KUALA LUMPUR: Maybank Investment Bank Research believes RHB Bank Bhd is trading at undemanding valuations while maintaining an attractive dividend yield.
"RHB’s FY23E dividend yield of 7.7% is one of the most attractive in the industry.
"Moreover, the stock trades at a FY23E PBV of just 0.8x for a potential ROE of 10.1%, which is undemanding," it said in a note.
Maybank IB has imputed a dividend payout ratio of 62% in FY23-24.
The research firm, which has a "buy" call on RHB with a target price of RM7.10, said its FY23 targets for RHB are more conservative than that of management's, leading to an FY23/24 earnings forecast that is 6% below consensus.

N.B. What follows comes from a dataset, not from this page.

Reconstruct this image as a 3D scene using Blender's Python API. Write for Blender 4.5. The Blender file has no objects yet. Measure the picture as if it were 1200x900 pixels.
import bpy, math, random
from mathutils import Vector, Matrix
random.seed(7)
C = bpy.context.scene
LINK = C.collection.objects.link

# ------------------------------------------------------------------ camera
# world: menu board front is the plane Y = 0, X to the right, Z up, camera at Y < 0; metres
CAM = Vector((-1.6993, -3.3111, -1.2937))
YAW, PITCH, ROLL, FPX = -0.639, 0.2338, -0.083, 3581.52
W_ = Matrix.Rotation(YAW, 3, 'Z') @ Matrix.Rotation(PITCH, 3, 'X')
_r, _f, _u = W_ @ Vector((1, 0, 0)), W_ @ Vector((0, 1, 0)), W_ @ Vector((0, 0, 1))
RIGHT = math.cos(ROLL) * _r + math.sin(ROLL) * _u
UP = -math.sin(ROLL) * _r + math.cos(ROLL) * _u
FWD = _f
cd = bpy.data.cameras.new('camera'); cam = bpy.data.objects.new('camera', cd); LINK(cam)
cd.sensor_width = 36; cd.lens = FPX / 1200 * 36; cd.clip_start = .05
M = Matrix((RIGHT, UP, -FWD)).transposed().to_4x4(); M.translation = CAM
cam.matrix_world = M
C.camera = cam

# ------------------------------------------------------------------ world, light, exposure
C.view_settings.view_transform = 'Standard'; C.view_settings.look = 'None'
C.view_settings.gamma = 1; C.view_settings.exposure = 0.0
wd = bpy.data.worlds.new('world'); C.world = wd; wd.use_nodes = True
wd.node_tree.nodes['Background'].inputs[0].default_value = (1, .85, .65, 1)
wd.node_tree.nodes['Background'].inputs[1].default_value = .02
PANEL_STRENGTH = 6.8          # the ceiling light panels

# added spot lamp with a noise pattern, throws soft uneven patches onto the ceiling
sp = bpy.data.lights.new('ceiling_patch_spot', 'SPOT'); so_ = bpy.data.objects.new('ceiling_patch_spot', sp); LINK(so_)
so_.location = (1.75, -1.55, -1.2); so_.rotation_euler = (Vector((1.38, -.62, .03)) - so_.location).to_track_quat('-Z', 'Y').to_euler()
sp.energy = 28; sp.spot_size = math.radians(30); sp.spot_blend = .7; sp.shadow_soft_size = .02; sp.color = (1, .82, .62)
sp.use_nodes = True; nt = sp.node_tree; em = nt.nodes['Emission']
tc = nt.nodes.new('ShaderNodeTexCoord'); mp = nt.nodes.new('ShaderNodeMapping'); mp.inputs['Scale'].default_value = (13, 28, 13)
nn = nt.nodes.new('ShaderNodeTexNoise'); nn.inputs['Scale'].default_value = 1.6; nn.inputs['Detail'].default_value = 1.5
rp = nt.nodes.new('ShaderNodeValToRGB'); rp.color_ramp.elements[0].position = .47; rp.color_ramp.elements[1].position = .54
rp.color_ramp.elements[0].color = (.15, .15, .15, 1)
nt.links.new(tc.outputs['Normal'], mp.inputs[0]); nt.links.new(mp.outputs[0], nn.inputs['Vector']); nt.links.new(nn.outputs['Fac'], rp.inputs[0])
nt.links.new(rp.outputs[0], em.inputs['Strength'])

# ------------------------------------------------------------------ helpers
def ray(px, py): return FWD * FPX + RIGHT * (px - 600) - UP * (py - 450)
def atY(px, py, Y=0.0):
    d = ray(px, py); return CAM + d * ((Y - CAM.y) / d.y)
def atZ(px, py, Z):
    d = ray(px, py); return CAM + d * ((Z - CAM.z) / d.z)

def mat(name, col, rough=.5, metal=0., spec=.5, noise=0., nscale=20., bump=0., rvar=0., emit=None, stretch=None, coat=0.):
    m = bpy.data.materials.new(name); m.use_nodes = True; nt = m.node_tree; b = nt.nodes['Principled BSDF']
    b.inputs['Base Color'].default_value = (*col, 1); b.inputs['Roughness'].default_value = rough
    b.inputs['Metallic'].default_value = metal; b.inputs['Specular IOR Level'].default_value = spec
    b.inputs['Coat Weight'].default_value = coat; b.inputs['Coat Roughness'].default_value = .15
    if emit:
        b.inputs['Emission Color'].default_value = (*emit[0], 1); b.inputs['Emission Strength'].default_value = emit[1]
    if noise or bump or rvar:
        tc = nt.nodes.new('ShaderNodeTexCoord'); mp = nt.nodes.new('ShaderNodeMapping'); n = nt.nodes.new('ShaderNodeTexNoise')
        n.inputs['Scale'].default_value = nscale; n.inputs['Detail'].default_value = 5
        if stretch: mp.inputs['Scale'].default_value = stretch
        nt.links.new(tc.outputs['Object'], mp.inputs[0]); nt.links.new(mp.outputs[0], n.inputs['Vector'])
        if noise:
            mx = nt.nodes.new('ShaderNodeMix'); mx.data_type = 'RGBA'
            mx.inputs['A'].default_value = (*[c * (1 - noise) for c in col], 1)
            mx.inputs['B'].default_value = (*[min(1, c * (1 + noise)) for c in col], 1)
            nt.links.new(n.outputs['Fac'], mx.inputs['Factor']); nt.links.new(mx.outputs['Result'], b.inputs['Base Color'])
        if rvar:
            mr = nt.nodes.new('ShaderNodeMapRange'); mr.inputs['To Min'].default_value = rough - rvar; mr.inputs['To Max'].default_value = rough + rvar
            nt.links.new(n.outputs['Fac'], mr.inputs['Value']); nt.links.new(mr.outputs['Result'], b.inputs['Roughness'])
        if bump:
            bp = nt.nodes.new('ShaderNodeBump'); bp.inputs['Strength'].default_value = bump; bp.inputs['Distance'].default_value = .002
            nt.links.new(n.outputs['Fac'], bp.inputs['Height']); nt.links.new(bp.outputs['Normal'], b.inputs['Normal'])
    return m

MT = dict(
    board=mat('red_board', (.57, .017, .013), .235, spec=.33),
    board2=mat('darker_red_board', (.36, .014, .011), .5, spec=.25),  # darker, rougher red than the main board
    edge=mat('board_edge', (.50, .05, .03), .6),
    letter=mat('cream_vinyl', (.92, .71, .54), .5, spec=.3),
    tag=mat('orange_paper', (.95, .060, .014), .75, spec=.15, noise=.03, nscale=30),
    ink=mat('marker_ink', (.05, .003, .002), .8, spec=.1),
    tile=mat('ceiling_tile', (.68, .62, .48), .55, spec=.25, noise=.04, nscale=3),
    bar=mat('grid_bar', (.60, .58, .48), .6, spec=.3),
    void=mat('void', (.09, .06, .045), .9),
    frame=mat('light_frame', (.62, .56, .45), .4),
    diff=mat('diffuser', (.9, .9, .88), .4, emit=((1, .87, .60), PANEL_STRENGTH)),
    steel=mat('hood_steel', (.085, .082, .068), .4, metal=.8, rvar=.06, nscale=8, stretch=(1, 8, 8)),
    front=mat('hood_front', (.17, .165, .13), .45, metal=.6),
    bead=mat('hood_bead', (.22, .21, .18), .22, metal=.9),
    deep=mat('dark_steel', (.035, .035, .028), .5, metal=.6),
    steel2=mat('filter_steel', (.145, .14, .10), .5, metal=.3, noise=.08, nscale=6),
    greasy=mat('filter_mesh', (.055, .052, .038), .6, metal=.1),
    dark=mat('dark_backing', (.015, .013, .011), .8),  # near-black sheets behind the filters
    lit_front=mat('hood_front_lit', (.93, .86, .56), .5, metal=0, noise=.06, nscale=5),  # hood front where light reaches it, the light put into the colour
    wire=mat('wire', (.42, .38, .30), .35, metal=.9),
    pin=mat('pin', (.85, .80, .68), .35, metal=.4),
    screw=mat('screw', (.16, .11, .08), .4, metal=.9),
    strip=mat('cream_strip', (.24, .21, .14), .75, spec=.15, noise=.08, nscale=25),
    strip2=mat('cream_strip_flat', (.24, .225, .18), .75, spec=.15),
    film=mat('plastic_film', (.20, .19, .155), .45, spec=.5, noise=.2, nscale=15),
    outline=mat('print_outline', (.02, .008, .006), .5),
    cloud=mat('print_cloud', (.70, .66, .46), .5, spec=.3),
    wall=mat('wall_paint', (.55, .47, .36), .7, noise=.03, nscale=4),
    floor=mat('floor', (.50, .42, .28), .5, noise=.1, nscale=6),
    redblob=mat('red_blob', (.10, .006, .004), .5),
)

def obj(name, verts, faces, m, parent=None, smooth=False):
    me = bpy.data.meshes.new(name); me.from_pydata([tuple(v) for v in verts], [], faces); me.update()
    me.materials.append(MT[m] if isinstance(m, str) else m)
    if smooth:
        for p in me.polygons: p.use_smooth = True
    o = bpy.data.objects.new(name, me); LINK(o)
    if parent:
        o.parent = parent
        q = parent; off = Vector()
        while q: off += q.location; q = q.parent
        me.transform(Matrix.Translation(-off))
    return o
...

"Key variances include a FY23E net interest margin compression assumption of 7bps vs management’s -2bps target, and FY23E credit cost of 35bps vs management’s 25-30bps.
"Our loan growth target of 4.5% is within management’s range of 4% to 5% but our FY23E cost/income ratio of 45.5% [or less] is higher than management’s 44.6% [or less] target.
"Our FY23E ROE of 10.1% trails management’s 11% [or more] target," it added.
Maybank IB said RHB's loan loss coverage as at end-2022 was 140% including regulatory reserves.
Excluding its pre-emptive provisions of about RM840mil, LLC would till be 114%, it said.
Of its loans under repayment assistance of MYR7.3bil as at end-January 2023 (4% of total loans), 95% is still current, 2% are less than 30 days in arrears, 2% between 30-60 days in arrears and just 1% is delinquent at this stage.